§ **Task goal**: Lines before the one containing "far = sstep(40, 110, Y)" are excluded; retype that line and all remaining lines of the material exactly.

§ **Recorded data**:
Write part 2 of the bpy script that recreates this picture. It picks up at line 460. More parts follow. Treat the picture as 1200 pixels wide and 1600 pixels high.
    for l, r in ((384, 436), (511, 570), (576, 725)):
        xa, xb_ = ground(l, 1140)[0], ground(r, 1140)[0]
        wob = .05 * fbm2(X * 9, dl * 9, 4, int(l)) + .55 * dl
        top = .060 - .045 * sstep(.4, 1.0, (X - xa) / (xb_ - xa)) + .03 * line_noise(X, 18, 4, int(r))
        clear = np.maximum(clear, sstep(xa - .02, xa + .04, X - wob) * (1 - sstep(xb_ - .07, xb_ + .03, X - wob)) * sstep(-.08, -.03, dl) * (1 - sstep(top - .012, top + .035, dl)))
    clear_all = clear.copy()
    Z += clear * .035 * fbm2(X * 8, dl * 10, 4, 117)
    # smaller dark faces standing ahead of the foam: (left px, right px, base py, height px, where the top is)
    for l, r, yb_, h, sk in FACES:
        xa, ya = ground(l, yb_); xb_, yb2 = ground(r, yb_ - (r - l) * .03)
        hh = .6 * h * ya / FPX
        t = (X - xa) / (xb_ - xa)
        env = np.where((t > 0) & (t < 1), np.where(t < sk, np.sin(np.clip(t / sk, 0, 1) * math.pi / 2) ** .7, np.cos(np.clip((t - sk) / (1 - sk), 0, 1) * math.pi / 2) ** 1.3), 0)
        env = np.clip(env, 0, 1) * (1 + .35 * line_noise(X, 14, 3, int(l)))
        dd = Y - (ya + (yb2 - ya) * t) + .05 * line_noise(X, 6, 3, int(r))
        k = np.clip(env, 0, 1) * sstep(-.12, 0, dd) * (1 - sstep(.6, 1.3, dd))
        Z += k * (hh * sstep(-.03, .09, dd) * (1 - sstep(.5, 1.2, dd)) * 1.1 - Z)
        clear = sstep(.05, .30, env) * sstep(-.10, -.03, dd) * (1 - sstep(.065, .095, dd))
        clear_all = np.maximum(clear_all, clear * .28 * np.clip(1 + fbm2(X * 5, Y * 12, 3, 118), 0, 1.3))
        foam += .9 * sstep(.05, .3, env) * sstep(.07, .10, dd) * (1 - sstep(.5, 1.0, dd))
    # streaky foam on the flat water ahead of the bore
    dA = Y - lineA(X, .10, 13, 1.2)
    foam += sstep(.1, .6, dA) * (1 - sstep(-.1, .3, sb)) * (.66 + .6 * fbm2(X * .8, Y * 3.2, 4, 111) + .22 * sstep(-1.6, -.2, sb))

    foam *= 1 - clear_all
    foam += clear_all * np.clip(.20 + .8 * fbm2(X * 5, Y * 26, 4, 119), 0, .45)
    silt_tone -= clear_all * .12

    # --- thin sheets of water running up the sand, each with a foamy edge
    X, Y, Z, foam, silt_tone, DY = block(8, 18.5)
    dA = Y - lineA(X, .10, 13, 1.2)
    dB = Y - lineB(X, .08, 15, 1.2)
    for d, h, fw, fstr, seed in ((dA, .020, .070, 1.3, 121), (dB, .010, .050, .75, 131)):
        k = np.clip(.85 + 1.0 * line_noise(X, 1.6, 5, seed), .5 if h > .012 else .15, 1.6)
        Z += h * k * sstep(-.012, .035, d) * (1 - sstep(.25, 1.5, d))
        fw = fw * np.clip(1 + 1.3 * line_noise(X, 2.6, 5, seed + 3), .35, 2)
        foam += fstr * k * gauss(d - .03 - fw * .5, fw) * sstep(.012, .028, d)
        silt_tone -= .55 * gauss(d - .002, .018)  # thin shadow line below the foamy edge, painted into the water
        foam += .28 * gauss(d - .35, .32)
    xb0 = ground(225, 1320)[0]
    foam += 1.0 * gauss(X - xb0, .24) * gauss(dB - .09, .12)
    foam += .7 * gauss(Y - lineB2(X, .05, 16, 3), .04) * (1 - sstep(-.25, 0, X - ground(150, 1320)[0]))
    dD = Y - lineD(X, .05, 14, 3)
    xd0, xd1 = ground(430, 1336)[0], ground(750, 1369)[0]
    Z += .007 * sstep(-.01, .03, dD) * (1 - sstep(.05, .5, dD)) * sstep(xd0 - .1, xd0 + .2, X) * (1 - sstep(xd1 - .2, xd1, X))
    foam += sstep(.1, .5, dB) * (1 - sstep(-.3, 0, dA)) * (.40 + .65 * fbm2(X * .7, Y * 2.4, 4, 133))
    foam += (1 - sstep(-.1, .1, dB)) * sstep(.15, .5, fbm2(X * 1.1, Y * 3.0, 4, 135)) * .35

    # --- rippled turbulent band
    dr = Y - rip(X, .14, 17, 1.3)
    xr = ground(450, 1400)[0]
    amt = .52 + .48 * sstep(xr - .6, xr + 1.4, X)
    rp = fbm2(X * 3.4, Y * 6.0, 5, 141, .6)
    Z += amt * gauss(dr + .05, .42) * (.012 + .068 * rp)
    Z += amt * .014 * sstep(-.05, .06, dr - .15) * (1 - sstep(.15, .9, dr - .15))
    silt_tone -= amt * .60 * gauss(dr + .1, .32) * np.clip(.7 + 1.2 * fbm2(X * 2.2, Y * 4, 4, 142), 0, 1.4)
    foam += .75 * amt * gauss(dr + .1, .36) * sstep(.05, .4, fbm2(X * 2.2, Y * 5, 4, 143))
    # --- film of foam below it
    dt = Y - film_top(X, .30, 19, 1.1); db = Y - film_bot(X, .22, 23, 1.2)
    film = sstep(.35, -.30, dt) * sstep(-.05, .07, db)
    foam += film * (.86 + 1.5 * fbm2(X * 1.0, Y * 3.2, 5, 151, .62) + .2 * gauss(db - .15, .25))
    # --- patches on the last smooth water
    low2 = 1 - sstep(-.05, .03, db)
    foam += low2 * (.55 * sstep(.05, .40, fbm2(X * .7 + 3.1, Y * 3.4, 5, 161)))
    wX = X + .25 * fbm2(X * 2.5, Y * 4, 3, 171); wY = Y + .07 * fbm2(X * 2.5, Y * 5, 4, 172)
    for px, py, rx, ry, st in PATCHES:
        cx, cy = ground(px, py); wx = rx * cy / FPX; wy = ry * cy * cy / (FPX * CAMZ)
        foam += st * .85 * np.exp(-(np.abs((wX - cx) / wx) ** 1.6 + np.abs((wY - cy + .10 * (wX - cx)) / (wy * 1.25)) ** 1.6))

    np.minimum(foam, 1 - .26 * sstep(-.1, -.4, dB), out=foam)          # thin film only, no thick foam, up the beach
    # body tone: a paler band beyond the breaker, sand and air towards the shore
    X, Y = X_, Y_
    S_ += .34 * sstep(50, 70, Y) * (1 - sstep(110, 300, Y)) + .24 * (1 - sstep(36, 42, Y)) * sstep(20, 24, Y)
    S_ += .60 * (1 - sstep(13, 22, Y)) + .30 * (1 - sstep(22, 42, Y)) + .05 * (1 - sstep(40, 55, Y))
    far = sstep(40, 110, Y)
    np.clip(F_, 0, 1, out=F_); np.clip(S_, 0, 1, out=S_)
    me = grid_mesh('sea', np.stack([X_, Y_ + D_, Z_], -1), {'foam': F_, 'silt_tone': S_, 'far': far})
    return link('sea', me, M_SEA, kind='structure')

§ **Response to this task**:
    far = sstep(40, 110, Y)
    np.clip(F_, 0, 1, out=F_); np.clip(S_, 0, 1, out=S_)
    me = grid_mesh('sea', np.stack([X_, Y_ + D_, Z_], -1), {'foam': F_, 'silt_tone': S_, 'far': far})
    return link('sea', me, M_SEA, kind='structure')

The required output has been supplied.